The Iberian Peninsula is a region of climatic and archaeological interest as it lies upon the boundary between the North Atlantic and Mediterranean climatic zones and was the last refuge of the Neanderthals. The influence of climate changes on Neanderthal populations remains a mystery due to the lack of independently-dated high-resolution terrestrial records of past climate and environmental change from the Iberian Peninsula. The primary aim of this project was to construct a palaeoclimate record using speleothems from Matienzo, northern Iberia, across the period encapsulating the Neanderthal demise. 
Contemporary cave monitoring of Cueva de las Perlas has demonstrated the potential for speleothems to be used as indicators of past climate and environmental conditions. Assessment of cave dynamics through a comprehensive monitoring programme has classified the karst hydrology, cave ventilation, processes influencing speleothem growth and proxies preserved within speleothem calcite. 

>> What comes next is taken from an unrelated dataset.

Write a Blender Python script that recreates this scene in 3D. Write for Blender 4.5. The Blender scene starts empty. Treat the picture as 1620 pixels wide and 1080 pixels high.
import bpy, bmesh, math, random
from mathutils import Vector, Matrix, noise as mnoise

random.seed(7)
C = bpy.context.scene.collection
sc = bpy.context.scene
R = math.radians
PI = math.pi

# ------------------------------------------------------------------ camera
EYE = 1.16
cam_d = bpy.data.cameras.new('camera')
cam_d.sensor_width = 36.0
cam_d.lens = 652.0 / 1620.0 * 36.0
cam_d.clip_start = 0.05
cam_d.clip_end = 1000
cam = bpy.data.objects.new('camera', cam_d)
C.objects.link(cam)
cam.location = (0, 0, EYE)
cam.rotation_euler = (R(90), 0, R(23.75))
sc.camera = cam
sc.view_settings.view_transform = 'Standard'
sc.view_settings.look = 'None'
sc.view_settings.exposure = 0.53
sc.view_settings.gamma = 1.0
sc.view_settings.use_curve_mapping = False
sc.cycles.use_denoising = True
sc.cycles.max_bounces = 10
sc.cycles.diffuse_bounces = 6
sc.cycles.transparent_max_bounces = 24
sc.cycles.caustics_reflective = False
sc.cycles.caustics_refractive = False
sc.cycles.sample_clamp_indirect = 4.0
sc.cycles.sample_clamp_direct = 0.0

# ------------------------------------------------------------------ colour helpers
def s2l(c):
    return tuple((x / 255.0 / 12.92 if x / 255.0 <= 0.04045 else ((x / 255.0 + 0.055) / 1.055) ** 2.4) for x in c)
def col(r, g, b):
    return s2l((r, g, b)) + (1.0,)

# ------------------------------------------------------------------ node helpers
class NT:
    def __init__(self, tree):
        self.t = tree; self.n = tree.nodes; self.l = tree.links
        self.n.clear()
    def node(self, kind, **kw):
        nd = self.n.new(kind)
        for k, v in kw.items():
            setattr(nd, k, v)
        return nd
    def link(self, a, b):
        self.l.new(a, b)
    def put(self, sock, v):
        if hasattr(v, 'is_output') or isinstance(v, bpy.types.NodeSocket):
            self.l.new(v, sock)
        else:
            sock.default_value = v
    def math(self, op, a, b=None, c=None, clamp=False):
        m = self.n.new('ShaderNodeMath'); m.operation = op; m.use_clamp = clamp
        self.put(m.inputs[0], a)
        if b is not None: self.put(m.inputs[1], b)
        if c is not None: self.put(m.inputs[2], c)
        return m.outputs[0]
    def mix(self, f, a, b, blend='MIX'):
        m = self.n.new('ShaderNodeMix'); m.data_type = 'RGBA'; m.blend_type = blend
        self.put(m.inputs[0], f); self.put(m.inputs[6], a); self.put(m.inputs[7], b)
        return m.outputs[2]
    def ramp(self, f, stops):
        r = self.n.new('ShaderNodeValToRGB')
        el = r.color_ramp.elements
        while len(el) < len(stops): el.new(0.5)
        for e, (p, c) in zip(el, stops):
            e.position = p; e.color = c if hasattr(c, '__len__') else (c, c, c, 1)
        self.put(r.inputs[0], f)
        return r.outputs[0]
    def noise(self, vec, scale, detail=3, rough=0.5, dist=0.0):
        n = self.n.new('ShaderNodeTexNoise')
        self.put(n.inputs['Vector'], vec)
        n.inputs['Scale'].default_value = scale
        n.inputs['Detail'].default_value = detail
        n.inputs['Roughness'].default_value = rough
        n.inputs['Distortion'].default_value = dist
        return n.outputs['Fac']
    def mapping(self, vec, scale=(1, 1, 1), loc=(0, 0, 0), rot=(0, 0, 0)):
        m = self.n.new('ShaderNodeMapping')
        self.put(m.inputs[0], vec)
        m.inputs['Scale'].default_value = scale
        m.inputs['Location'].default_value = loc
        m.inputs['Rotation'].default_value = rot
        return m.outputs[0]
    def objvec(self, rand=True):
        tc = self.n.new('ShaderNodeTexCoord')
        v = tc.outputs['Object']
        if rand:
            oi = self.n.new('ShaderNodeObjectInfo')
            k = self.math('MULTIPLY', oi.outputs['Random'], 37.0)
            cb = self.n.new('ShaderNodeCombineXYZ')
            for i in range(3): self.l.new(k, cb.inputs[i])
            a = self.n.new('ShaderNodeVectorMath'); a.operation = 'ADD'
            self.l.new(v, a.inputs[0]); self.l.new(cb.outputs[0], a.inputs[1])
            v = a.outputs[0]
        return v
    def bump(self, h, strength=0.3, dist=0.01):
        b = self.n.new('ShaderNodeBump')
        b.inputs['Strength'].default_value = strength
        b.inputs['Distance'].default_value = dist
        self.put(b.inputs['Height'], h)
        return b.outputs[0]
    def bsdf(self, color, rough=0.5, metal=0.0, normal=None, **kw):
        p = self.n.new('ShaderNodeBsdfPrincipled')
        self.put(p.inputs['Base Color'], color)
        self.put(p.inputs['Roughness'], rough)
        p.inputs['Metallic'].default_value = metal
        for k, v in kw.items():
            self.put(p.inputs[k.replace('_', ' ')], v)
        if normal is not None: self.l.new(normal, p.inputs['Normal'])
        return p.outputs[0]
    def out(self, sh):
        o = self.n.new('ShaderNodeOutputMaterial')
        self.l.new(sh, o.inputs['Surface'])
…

Three speleothems were used to develop records of past climate and environmental variability between 90,000 and 30,000 years ago. A long-term aridity trend was evident throughout the record which is interpreted as a response to orbital-forcing. Sub-orbital climate instability was superimposed onto this long-term trend as evidenced through wet-dry proxies (δ18O, δ13C, Mg and Sr). Millennial-scale events coincident with the timing of North Atlantic Heinrich Events have been identified and the sub-orbital climate variability resembles that of North Atlantic Dansgaard-Oeschger cycles. Therefore, evidence from the speleothems demonstrates a tight coupling of the North Atlantic Ocean-Atmosphere system throughout MIS3. The Cueva de las Perlas speleothems have established that the period of the Neanderthal demise was characterised by climate instability involving abrupt shifts and millennial-scale events, thereby adding climatic pressures at a time of anatomically modern human appearance.